- From: William Loughborough <love26@gorge.net>
- Date: Tue, 03 Jan 2006 15:38:00 -0800
- To: Frank Manola <fmanola@acm.org>
- CC: Danny Ayers <danny.ayers@gmail.com>, Timothy Falconer <timothy@immuexa.com>, semantic-web@w3.org
Frank Manola wrote (quoting Weinberger): >> I fear that the Semantic Web will go the way of SGML and for basically >> the same reason: normalization of metadata works real well in confined >> applications where the payoff is high, control is centralized and >> discipline can be enforced. In other words: not the Web. The "way of SGML" sounds like some kind of put-down while in actual fact it spawned HTML/XML and a host of other subsidiary "MLs" to which it was/is an indespensible parent. In fact many derivatives are sort-of "sissy SGMLs". As to how high the payoff of RDFing a Semantic Web: it depends on what we do with it more than on what it "is". Triple stores as a general notion portend the future of which we so often dream wherein we aren't hung up on just words to access the firehose of ambient information - which is already making sipping from the flood-like stream too tedious and vulnerable.

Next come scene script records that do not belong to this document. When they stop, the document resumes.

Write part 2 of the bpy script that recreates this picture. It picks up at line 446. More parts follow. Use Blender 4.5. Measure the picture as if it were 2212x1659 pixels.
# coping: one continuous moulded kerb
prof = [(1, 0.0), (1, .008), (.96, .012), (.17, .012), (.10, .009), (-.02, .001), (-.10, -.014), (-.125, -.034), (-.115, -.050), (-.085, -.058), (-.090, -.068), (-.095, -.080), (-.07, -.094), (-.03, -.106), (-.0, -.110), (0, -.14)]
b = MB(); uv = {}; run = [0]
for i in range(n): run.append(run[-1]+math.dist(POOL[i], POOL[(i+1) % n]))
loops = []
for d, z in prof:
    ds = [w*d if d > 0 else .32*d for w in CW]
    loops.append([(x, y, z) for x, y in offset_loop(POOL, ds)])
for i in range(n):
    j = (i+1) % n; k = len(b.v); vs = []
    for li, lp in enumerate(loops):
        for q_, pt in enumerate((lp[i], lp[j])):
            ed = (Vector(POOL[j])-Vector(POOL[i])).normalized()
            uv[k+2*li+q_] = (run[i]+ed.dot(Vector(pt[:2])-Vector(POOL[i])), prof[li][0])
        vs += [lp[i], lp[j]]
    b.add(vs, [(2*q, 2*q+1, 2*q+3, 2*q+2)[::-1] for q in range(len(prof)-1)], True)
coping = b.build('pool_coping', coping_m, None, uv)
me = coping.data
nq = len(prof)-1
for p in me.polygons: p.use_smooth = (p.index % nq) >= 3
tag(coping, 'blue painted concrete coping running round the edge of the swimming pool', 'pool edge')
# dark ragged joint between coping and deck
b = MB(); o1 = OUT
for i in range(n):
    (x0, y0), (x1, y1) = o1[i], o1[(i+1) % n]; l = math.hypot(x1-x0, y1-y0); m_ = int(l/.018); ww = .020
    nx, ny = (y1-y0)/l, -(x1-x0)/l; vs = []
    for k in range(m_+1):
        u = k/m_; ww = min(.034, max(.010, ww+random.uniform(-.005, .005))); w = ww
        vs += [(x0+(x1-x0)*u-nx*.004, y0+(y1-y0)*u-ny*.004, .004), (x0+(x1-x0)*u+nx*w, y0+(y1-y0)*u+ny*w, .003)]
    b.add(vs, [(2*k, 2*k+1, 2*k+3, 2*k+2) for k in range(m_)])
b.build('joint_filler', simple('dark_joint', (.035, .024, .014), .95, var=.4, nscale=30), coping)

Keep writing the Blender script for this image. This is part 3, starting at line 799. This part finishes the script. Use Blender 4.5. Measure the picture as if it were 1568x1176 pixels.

The need for "Web of Trust" implementations is already well under way with things like FOAF, eBay's feedback notes, and Amazon's user reviews. If you listen to Tim's XML 2000 talk (again!) you will find that the roadmap to SW nirvana isn't far off base. The "thereness" of SW is already a matter of "how much" rather than merely "if". The underlying principle of http://www.uwimp.com when it becomes rampant in content creation will do more towards changing the mindset that keeps us hung on territory-free maps will take a generation to significantly modify but it is happening. Love.